L'Amicale des foreurs s'insurge
Alors que les industriels rencontraient les ministres, le Bulletin de l'industrie pétrolière (BIP) publiait le même jour un article dans lequel Jacques Sallibartant, le président de l'Amicale des foreurs et des métiers du pétrole, tenait des propos nettement moins consensuels que l'accord obtenu entre les deux ministères et les entreprises concernées. Pour l'association regroupant des spécialistes de l'extraction d'hydrocarbures, la polémique "n'aurait pas lieu d'être" puisque "l'exploitation du gaz de schiste n'a pas plus d'impact environnemental que celle de gaz conventionnel !"
Par ailleurs, le BIP rapporte les propos tenus par Jacques Sallibartant dans une note envoyée aux adhérents de l'Amicale. "Des politiques, des responsables de collectivités territoriales, des journalistes [...] racontent tout et n'importe quoi sur ce sujet", écrit-il.

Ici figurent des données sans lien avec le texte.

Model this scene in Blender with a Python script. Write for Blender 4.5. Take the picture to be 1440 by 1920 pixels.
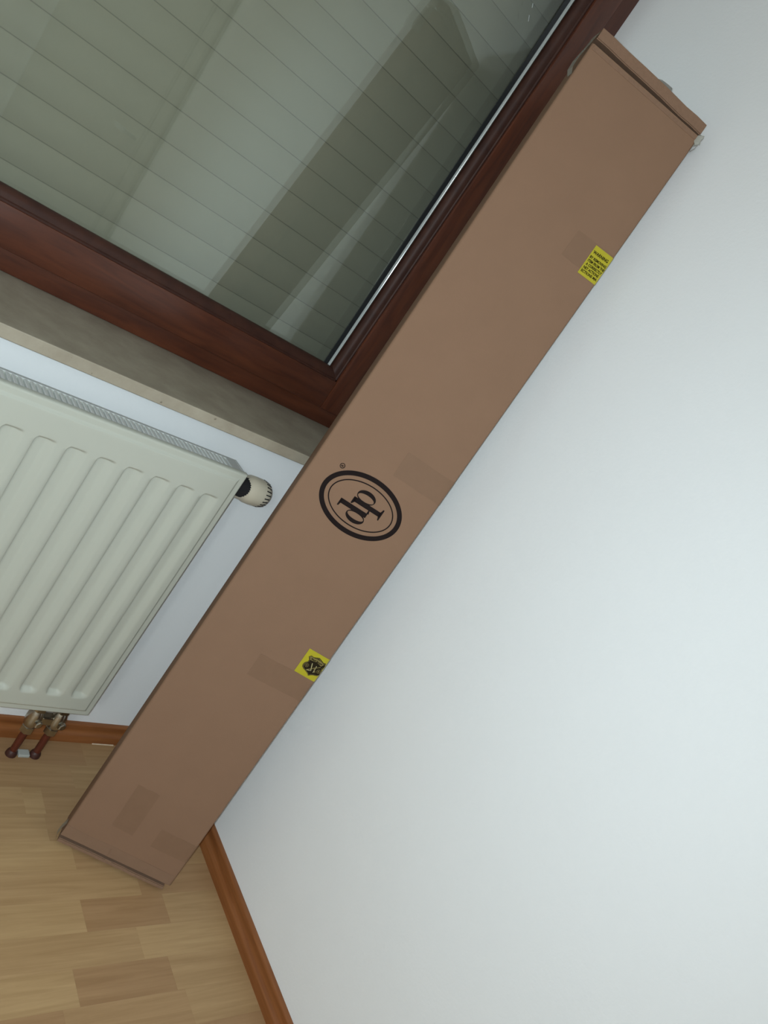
import bpy, bmesh, math, random
from mathutils import Matrix, Vector

# ------------------------------------------------------------------ clear
for o in list(bpy.data.objects):
    bpy.data.objects.remove(o)
scene = bpy.context.scene
COL = scene.collection
random.seed(7)

# ------------------------------------------------------------------ camera
# world: x towards the right-hand wall (x = 0), y towards the window wall (y = 0), z up, metres
CAM = Vector((-1.1279, -1.2346, 1.22))
R = ((0.66893461, -0.47481343, 0.57190794),      # image right
     (0.27109115, -0.56056617, -0.78248013),     # image down
     (0.69212432, 0.67846722, -0.24626439))      # forward
F_PX = 1472.85
cam_d = bpy.data.cameras.new('camera')
cam_d.sensor_fit = 'HORIZONTAL'
cam_d.sensor_width = 36.0
cam_d.lens = 36.0 * F_PX / 1440.0
cam_d.clip_start = 0.02
cam = bpy.data.objects.new('camera', cam_d)
RX, RY, RZ = Vector(R[0]).normalized(), -Vector(R[1]).normalized(), -Vector(R[2]).normalized()
m = Matrix.Identity(4)
for i in range(3):
    m[i][0], m[i][1], m[i][2], m[i][3] = RX[i], RY[i], RZ[i], CAM[i]
cam.matrix_world = m
COL.objects.link(cam)
scene.camera = cam

# ------------------------------------------------------------------ world and light
world = bpy.data.worlds.new('night')
scene.world = world
world.use_nodes = True
world.node_tree.nodes['Background'].inputs[0].default_value = (0.02, 0.022, 0.026, 1)
world.node_tree.nodes['Background'].inputs[1].default_value = 0.3

# the flash of the phone that took the picture, a thumb's width beside its lens
fl_d = bpy.data.lights.new('phone_flash', 'SPOT')
fl_d.energy = 45.0
fl_d.color = (0.83, 1.0, 1.08)
fl_d.spot_size = math.radians(165)
fl_d.spot_blend = 1.0
fl_d.shadow_soft_size = 0.004
flash = bpy.data.objects.new('phone_flash', fl_d)
fm = m.copy() @ Matrix.Rotation(math.radians(13), 4, 'Y') @ Matrix.Rotation(math.radians(4), 4, 'X')   # the beam is a little off the lens axis
fp = CAM - RX * 0.016 + RY * 0.012
for i in range(3):
    fm[i][3] = fp[i]
flash.matrix_world = fm
COL.objects.link(flash)

# unseen fill light added behind the photographer to brighten the walls
fill_d = bpy.data.lights.new('fill_light', 'POINT')
fill_d.energy = 49.0
fill_d.color = (0.93, 1.0, 1.0)
fill_d.shadow_soft_size = 0.14
fill = bpy.data.objects.new('fill_light', fill_d)
fill.location = (-2.85, -2.95, 1.95)
COL.objects.link(fill)

vs = scene.view_settings
vs.view_transform = 'Standard'
vs.look = 'None'
vs.exposure = 0.0
vs.gamma = 1.0
vs.use_curve_mapping = False

# ------------------------------------------------------------------ materials
MATS = {}
def new_mat(name):
    mt = bpy.data.materials.new(name)
    mt.use_nodes = True
    nt = mt.node_tree
    b = nt.nodes['Principled BSDF']
    MATS[name] = mt
    return mt, nt, b

def N(nt, typ, **kw):
    n = nt.nodes.new(typ)
    for k, v in kw.items():
        if k in n.inputs:
            n.inputs[k].default_value = v
        else:
            setattr(n, k, v)
    return n

def plain(name, col, rough=0.5, metal=0.0, spec=0.5, noise=0.0, nscale=40.0, bump=0.0, bscale=200.0):
    mt, nt, b = new_mat(name)
    b.inputs['Base Color'].default_value = (*col, 1)
    b.inputs['Roughness'].default_value = rough
    b.inputs['Metallic'].default_value = metal
    b.inputs['Specular IOR Level'].default_value = spec
    tc = N(nt, 'ShaderNodeTexCoord')
    if noise:
        nz = N(nt, 'ShaderNodeTexNoise', Scale=nscale, Detail=4.0)
        nt.links.new(tc.outputs['Object'], nz.inputs['Vector'])
        mx = N(nt, 'ShaderNodeMix', data_type='RGBA')
        mx.inputs[6].default_value = (*[c * (1 - noise) for c in col], 1)
        mx.inputs[7].default_value = (*[min(1, c * (1 + noise)) for c in col], 1)
        nt.links.new(nz.outputs['Fac'], mx.inputs[0])
        nt.links.new(mx.outputs[2], b.inputs['Base Color'])
    if bump:
        nb = N(nt, 'ShaderNodeTexNoise', Scale=bscale, Detail=3.0)
        nt.links.new(tc.outputs['Object'], nb.inputs['Vector'])
        bp = N(nt, 'ShaderNodeBump', Strength=bump, Distance=0.001)
        nt.links.new(nb.outputs['Fac'], bp.inputs['Height'])
        nt.links.new(bp.outputs['Normal'], b.inputs['Normal'])
    return mt

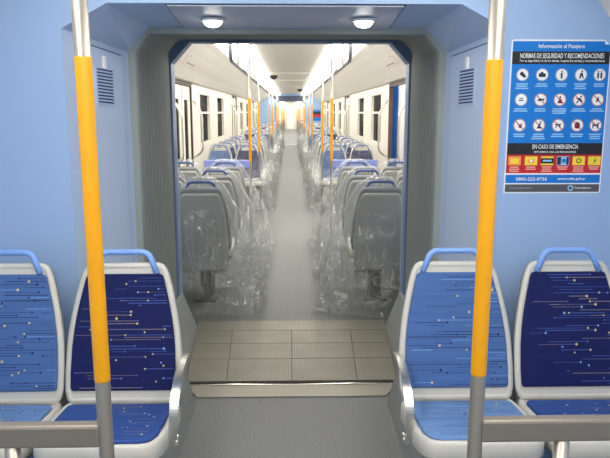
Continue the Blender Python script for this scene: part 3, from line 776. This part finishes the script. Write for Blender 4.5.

S'agissant d'éventuelles pollutions aquatiques liées à l'incorporation de produits chimiques dans l'eau utilisée pour la fracturation des roche-mères, le président de l'Amical estime que si un débat fait rage aux Etats-Unis c'est "justement parce que les législations dans ce domaine y sont laxistes et n'ont rien à avoir avec celles beaucoup plus élaborées et contraignantes en France."
Son association envisage d'écrire aux Pouvoirs publics pour faire entendre la voix des professionnels du forage, rapporte le quotidien professionnel.